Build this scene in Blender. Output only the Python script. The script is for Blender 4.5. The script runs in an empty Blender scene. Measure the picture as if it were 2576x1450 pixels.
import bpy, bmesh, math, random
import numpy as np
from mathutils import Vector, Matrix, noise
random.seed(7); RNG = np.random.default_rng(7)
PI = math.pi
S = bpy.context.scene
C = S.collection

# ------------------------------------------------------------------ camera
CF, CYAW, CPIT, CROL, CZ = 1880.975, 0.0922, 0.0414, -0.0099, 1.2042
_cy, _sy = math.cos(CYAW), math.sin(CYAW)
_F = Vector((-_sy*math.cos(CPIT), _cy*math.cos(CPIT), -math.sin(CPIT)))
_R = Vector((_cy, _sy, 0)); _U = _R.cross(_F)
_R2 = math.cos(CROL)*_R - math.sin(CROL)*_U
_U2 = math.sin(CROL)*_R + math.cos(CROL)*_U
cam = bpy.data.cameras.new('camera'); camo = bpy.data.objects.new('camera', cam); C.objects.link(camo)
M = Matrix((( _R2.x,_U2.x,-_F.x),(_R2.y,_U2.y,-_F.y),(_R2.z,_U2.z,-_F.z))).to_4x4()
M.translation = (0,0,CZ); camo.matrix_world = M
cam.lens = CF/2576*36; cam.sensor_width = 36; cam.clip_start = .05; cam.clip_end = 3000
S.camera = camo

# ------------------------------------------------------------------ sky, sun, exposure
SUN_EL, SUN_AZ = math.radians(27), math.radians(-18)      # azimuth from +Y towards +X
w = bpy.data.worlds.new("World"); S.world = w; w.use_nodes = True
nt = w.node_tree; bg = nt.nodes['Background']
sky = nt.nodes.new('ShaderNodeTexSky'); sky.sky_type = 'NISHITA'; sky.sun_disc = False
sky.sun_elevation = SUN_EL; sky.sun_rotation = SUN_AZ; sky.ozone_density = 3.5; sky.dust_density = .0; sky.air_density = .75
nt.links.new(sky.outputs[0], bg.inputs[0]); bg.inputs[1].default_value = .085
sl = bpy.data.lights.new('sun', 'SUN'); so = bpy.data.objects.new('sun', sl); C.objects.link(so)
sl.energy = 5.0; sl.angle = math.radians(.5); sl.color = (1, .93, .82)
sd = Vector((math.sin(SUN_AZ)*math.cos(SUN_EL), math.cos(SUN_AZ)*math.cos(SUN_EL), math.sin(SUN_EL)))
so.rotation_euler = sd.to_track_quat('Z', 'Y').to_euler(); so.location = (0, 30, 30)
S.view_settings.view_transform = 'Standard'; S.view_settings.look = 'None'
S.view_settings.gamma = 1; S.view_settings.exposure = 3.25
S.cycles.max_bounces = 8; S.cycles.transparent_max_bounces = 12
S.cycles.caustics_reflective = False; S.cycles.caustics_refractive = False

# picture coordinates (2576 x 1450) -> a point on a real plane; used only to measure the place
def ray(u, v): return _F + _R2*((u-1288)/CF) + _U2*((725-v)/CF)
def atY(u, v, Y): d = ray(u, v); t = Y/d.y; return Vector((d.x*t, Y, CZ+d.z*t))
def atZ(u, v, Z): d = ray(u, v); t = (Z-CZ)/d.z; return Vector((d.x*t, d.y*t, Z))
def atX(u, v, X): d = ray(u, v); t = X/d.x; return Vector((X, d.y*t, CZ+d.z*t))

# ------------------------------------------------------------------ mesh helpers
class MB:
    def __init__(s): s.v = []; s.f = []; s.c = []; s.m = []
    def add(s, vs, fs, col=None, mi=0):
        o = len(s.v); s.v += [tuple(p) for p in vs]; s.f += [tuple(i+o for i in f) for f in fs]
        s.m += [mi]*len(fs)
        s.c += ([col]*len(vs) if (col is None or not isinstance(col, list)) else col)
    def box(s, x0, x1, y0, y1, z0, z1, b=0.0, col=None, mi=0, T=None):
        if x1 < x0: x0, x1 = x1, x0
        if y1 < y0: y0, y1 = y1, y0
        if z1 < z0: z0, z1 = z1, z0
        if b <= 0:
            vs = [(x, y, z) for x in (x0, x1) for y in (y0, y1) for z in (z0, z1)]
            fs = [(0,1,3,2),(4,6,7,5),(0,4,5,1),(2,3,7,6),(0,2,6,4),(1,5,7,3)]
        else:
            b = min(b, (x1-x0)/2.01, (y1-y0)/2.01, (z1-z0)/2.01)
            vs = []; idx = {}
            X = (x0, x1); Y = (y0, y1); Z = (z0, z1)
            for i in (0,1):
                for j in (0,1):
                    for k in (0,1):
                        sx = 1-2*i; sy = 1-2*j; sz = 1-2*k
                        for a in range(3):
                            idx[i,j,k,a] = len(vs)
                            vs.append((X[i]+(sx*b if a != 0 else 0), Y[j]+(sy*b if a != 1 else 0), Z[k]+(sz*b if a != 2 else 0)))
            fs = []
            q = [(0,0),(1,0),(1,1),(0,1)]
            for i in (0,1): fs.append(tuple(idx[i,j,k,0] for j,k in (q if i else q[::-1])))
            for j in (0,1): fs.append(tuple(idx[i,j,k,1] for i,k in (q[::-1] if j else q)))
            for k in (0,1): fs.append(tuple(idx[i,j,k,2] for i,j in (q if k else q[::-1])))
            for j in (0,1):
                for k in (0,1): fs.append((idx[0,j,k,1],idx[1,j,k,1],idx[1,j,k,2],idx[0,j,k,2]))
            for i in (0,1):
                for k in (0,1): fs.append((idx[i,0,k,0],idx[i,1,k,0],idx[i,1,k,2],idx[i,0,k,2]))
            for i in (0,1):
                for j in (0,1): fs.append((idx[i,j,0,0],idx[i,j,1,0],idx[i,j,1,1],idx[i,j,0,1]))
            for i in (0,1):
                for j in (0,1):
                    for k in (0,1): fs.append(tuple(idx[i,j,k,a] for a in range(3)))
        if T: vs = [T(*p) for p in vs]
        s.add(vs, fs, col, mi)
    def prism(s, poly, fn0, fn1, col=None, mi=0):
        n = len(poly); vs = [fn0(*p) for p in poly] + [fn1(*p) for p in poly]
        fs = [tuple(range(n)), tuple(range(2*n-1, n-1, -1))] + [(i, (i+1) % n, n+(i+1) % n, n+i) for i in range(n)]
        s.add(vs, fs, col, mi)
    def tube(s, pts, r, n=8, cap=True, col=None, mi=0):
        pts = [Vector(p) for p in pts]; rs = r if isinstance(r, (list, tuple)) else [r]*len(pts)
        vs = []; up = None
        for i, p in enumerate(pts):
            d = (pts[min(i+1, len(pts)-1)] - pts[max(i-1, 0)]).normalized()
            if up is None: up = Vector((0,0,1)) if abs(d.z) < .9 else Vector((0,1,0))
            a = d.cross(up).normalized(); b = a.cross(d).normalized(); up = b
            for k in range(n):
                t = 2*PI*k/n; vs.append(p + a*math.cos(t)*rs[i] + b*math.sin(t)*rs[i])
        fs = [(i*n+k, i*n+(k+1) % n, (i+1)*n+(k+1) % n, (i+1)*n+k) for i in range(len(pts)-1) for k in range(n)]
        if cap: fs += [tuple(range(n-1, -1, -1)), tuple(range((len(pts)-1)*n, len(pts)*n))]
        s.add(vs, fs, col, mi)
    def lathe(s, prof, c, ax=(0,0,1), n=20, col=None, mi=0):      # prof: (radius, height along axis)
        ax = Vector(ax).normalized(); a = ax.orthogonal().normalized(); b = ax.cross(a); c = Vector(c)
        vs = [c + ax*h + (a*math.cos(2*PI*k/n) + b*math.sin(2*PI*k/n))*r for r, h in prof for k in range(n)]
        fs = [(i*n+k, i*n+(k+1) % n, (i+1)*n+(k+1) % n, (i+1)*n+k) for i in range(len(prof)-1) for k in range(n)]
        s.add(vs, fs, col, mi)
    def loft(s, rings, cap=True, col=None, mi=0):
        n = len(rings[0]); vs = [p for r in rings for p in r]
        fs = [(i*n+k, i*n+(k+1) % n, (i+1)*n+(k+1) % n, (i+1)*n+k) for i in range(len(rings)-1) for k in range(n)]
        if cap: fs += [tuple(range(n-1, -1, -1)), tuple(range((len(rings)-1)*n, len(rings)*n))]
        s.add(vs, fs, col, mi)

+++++

Return the lines above precisely as they appear, beginning at the first line and ending at the line with "S.camera = camo", and nothing after it.

Build this scene in Blender. Output only the Python script. The script is for Blender 4.5. The script runs in an empty Blender scene. Measure the picture as if it were 2576x1450 pixels.
import bpy, bmesh, math, random
import numpy as np
from mathutils import Vector, Matrix, noise
random.seed(7); RNG = np.random.default_rng(7)
PI = math.pi
S = bpy.context.scene
C = S.collection

# ------------------------------------------------------------------ camera
CF, CYAW, CPIT, CROL, CZ = 1880.975, 0.0922, 0.0414, -0.0099, 1.2042
_cy, _sy = math.cos(CYAW), math.sin(CYAW)
_F = Vector((-_sy*math.cos(CPIT), _cy*math.cos(CPIT), -math.sin(CPIT)))
_R = Vector((_cy, _sy, 0)); _U = _R.cross(_F)
_R2 = math.cos(CROL)*_R - math.sin(CROL)*_U
_U2 = math.sin(CROL)*_R + math.cos(CROL)*_U
cam = bpy.data.cameras.new('camera'); camo = bpy.data.objects.new('camera', cam); C.objects.link(camo)
M = Matrix((( _R2.x,_U2.x,-_F.x),(_R2.y,_U2.y,-_F.y),(_R2.z,_U2.z,-_F.z))).to_4x4()
M.translation = (0,0,CZ); camo.matrix_world = M
cam.lens = CF/2576*36; cam.sensor_width = 36; cam.clip_start = .05; cam.clip_end = 3000
S.camera = camo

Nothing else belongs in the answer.